Notional FOB prices on a netback basis are based on prices derived and informally assessed from regional selling levels, less marketing, handling and freight costs.

Middle East Gulf regional Group II prices are maintained this week, since there have been no reported increases announced by suppliers as yet. With possible increased costs of shipping being imposed on parcels of these base oils being moved into the region, prices may have to be adjusted over the next couple of weeks.

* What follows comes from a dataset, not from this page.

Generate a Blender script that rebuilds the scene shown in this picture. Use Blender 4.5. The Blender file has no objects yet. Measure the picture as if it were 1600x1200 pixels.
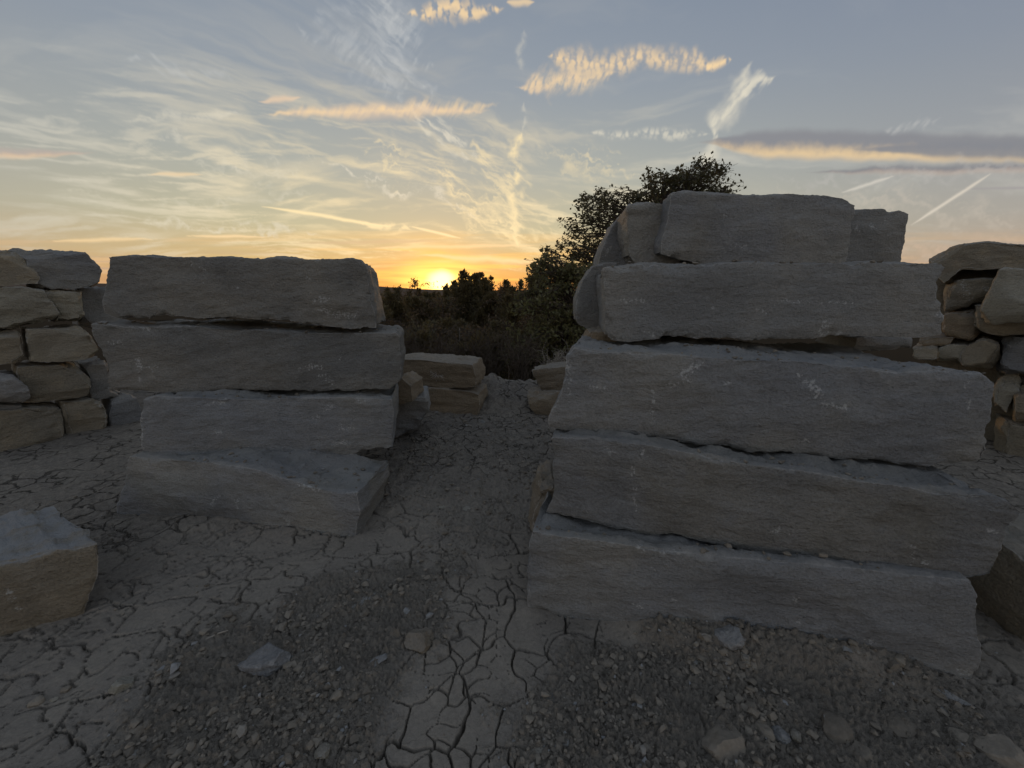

Prices are unchanged at the moment with levels on basis of FCA ex U.A.E. hub storage assessed between $745/t-$900/t in respect of the light vis grades 100N/150N/ 220N, with 500N/600N between $755/t-$910/t.

Africa

Mediterranean and North African markets are busy with a number of cargoes which were arranged before year-end loading and discharging into ports in Israel, Egypt and Morocco. The second bright stock cargo for Alexandria is due to load this week ex Red Sea.

With the arrival of large cargoes of Group I base oils West Africa is in receiving mode with no new developments on further parcels being arranged. One vessel has arrived carrying a Baltic cargo but no confirmation of any U.S. Gulf Coast cargoes, although sources have said that there may have been a parcel loaded at year-end which has not been confirmed as yet.

The supply of smaller cargoes into Guinea and Cote d’Ivoire is being considered at this time, with possibilities to load out of Italian Mediterranean ports. Additionally, the Ghana tender supply is due to be arranged from a Mediterranean source later this month with the last parcel being delivered into Tema port as a pert-cargo en route to South Africa.

Prices for Group I base oils are unchanged at $630/t-$645/t for SN150, $640/t-$655/t for SN500 and $720/t-$745/t for bright stock. Blended SN900 is indicated at $650/t-$675/t. These prices apply to cargoes of at least 10,000 tons being delivered into Apapa port, in Lagos, Nigeria, and selling on an FCR basis.